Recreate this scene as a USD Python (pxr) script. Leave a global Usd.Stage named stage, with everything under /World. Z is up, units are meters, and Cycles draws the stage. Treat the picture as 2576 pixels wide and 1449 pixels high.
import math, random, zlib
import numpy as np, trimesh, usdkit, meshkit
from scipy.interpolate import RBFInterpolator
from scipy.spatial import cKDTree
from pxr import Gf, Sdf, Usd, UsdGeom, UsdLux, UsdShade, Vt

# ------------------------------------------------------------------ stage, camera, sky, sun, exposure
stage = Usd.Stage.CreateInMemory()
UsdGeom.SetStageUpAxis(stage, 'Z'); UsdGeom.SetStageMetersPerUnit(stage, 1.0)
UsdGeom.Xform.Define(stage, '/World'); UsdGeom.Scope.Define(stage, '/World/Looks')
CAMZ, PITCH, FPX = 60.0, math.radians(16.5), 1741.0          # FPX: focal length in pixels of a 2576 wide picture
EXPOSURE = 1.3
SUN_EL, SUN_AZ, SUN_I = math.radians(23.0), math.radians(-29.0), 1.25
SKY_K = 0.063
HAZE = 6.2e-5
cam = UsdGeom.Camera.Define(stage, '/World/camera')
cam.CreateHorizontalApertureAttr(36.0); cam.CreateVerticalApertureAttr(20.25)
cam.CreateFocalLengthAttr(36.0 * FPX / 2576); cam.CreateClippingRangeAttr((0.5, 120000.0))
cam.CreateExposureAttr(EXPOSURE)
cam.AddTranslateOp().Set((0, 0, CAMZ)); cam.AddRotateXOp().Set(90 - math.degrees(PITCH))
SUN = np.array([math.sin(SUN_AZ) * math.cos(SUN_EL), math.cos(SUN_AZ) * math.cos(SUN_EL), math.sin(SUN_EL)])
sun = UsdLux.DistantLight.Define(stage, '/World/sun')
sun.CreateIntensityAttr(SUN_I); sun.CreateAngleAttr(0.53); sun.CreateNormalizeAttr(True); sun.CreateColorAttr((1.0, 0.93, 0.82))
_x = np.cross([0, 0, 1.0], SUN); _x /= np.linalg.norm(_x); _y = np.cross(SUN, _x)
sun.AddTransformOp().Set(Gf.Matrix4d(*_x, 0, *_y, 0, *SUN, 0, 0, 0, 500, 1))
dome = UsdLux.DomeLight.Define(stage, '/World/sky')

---

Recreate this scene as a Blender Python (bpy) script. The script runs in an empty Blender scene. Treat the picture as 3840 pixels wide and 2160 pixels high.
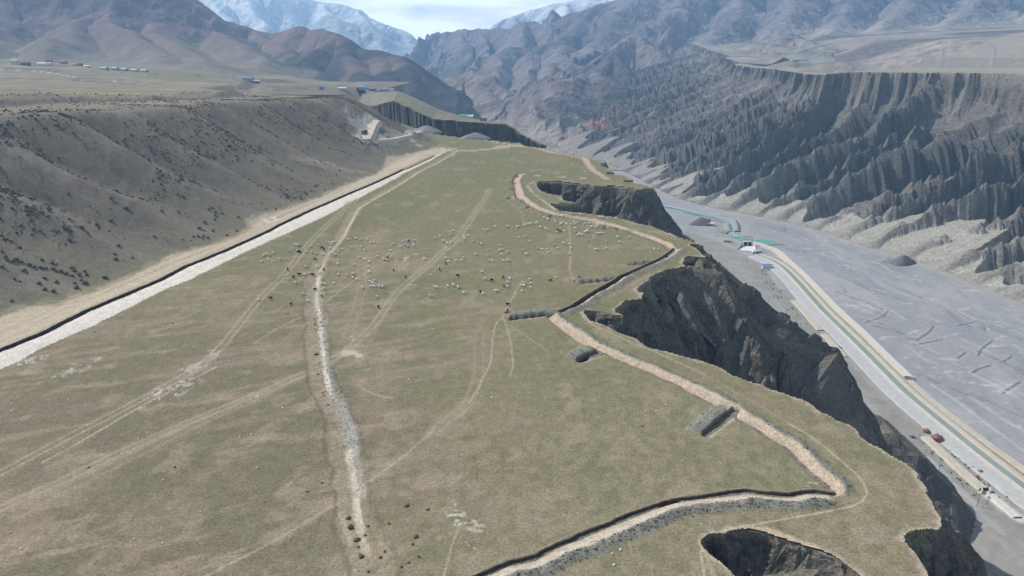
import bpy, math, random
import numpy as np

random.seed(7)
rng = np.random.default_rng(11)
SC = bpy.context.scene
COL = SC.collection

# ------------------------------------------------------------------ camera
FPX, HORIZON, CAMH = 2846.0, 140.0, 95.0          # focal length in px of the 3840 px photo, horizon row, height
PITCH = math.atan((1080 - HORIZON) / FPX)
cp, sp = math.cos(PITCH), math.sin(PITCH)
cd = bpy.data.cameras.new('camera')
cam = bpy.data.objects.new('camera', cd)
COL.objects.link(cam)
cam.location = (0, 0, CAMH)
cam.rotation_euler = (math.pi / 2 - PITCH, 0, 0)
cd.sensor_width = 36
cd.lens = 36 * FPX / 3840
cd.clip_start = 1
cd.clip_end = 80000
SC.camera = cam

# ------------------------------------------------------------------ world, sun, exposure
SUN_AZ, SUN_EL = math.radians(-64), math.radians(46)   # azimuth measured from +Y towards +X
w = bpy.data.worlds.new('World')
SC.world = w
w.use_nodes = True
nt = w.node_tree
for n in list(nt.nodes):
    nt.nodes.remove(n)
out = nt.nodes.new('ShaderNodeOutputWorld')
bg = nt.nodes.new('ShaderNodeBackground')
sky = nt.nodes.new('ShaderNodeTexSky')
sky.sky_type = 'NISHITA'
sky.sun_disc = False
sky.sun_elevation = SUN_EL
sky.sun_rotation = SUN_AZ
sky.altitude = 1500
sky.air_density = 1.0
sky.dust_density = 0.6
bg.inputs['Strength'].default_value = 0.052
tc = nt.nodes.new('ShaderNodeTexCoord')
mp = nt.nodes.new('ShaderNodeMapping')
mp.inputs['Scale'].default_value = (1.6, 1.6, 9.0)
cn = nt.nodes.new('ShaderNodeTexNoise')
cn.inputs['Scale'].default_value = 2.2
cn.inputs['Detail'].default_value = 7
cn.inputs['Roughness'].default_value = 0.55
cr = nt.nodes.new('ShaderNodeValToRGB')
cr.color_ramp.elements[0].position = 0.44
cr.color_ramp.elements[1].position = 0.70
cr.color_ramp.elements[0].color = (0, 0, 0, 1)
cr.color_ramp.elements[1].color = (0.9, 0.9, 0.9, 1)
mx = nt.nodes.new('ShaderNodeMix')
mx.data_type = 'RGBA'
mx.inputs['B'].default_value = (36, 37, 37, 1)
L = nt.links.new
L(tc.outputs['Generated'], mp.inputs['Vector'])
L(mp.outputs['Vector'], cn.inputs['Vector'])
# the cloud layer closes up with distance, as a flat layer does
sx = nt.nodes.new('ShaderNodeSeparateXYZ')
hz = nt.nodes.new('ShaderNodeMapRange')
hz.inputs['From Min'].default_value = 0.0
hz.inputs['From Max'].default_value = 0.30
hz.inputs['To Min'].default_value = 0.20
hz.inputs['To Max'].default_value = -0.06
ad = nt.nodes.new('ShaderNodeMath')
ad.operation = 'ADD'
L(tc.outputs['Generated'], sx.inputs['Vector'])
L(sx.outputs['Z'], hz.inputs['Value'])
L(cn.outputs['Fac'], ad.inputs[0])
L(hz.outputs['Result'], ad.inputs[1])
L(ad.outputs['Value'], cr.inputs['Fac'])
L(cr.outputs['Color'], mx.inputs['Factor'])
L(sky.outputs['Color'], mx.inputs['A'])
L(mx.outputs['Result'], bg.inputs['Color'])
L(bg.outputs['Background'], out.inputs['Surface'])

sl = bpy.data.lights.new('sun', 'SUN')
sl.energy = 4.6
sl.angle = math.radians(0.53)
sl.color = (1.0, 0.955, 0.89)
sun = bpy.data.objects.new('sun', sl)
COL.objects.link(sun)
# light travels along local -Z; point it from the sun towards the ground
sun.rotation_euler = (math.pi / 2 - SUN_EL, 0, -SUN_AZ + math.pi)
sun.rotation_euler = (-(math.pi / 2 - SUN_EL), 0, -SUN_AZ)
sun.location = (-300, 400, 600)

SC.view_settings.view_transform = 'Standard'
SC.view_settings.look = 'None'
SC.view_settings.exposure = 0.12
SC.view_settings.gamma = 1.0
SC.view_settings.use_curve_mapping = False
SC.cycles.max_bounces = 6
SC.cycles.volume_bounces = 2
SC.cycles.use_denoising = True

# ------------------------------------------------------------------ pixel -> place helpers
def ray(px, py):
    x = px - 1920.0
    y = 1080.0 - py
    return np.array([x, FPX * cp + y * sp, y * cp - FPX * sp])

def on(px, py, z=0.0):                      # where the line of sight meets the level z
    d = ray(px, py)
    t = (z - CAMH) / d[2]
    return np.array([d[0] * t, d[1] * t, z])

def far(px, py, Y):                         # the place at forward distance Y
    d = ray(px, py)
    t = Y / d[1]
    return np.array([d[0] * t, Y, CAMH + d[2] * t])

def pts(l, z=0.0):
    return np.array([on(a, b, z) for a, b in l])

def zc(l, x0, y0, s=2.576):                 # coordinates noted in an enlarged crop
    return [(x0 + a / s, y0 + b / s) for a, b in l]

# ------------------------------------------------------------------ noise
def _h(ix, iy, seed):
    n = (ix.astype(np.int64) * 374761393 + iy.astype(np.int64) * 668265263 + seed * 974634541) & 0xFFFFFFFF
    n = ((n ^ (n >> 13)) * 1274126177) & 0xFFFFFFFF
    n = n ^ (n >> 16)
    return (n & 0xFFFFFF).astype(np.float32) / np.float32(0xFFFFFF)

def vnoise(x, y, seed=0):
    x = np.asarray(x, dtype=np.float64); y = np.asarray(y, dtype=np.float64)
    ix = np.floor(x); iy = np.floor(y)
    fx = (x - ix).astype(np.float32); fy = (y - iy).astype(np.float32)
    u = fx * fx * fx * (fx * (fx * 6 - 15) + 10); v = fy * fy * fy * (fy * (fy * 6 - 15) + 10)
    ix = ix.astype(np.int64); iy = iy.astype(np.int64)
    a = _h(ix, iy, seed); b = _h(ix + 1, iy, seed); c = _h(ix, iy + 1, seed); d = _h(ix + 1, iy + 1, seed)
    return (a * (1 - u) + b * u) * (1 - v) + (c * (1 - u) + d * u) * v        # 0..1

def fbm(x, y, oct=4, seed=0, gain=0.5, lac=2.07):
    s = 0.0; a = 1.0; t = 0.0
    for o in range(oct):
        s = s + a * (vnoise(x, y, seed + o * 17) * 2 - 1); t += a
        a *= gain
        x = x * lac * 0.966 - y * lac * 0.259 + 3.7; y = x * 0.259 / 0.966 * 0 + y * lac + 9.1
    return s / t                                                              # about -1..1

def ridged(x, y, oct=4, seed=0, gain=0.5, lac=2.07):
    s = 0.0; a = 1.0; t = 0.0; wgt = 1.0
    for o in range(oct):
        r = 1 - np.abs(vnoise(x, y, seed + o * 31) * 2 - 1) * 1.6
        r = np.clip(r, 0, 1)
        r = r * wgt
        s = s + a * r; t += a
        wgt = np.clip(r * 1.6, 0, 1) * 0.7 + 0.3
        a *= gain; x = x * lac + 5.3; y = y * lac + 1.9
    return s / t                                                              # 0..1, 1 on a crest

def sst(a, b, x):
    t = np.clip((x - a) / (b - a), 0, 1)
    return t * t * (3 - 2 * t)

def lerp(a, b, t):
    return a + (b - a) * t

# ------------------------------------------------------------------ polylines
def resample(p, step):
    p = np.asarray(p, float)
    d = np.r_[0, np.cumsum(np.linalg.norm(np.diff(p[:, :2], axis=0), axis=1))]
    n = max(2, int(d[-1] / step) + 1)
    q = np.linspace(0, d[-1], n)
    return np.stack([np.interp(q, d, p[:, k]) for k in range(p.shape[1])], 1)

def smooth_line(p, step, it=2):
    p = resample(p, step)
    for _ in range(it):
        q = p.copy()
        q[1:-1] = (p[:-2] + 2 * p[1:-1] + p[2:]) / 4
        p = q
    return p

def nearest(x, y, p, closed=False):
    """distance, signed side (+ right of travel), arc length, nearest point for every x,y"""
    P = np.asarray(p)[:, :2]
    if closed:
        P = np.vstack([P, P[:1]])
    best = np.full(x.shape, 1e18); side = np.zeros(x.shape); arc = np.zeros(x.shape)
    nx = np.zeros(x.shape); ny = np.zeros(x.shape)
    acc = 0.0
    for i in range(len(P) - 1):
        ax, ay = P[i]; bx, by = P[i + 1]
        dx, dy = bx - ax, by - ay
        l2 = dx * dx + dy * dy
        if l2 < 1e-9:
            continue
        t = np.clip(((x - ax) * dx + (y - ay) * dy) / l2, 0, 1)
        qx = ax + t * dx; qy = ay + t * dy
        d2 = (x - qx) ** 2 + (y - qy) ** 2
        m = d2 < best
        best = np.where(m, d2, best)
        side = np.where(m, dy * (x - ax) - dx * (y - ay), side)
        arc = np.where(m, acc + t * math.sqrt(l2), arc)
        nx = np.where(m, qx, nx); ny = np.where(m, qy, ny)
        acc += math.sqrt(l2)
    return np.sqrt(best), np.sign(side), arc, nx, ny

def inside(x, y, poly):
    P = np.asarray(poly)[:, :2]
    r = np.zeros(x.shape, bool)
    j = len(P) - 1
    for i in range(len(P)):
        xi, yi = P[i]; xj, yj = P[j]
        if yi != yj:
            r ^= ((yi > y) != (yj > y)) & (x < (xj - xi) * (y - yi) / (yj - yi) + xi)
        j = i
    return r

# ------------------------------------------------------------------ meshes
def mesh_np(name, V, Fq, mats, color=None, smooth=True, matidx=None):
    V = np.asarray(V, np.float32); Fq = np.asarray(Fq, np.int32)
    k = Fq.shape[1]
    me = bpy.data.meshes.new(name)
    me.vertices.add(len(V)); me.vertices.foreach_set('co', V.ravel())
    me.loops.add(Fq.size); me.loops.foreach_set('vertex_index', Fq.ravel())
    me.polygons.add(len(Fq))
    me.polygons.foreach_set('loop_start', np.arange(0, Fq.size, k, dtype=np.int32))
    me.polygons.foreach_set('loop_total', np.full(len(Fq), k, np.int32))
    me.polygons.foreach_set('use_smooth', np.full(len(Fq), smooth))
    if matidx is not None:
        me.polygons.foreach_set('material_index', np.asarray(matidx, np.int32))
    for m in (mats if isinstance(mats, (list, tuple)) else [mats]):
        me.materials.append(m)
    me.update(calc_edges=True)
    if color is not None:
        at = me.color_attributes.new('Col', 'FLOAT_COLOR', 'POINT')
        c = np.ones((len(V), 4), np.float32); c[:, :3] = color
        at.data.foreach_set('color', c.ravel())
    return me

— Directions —
Return exactly the lines above from the line that has "Recreate this scene as a USD" through the line that has "from pxr import", inclusive, and nothing else.

— Complete response —
Recreate this scene as a USD Python (pxr) script. Leave a global Usd.Stage named stage, with everything under /World. Z is up, units are meters, and Cycles draws the stage. Treat the picture as 2576 pixels wide and 1449 pixels high.
import math, random, zlib
import numpy as np, trimesh, usdkit, meshkit
from scipy.interpolate import RBFInterpolator
from scipy.spatial import cKDTree
from pxr import Gf, Sdf, Usd, UsdGeom, UsdLux, UsdShade, Vt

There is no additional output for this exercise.